Here’s mine. I fight like mad to keep my beacon lit for like minded people out on the water in their own boats. I look for those who want to lash their boats together. I’m always scanning the horizon for smart people who want to capture the flotsam of seeming detritus caught up in the swell, and repurpose it into a shared floating island of sorts. I’m determined to do more than tread water, forever scrolling, scrolling, scrolling like a duck’s feet madly paddling beneath the water’s surface, barely moving the bird above.

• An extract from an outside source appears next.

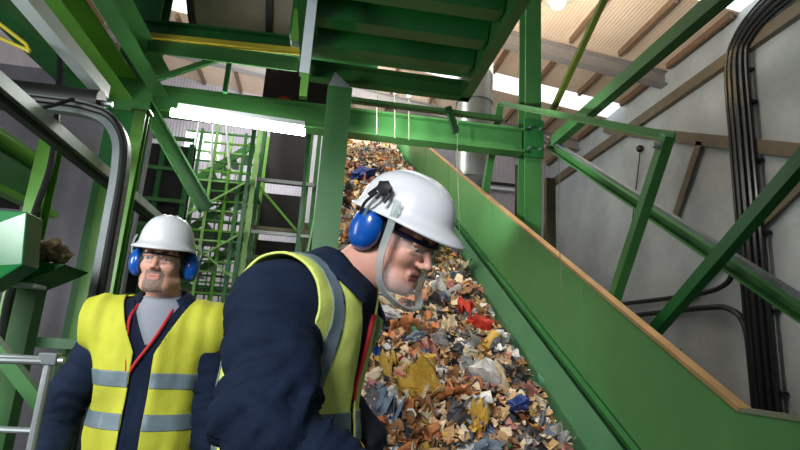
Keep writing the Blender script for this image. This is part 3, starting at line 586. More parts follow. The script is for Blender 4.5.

I cannot fight the sea. Like the flood, the sea is next, and larger than me in almost every way. But it’s not larger than me in all ways, and it’s in that narrow space where I stake my ground. I do not outsource my writing to AI. I do not outsource my photography to AI. I do not outsource my video editing to AI. Do I use AI? Of course. Do I share things on social media? Sure. You’re reading something now that you likely received through social media. My point is that I commit to not capitulating to the deluge. I commit to listening to books and music and—especially—human conversations as closely as I can. I try to commit to reading things without doing something else at the same time. I try to commit to generating my own thoughts whenever possible without synthetic suggestions served to me on a glowing screen.
The deluge may have flooded the valley, and the sea threaten to flood the world. I commit not only to remember the feel of green grass beneath my feet, but to cultivate a patch of it on whatever dry ground I can find and protect.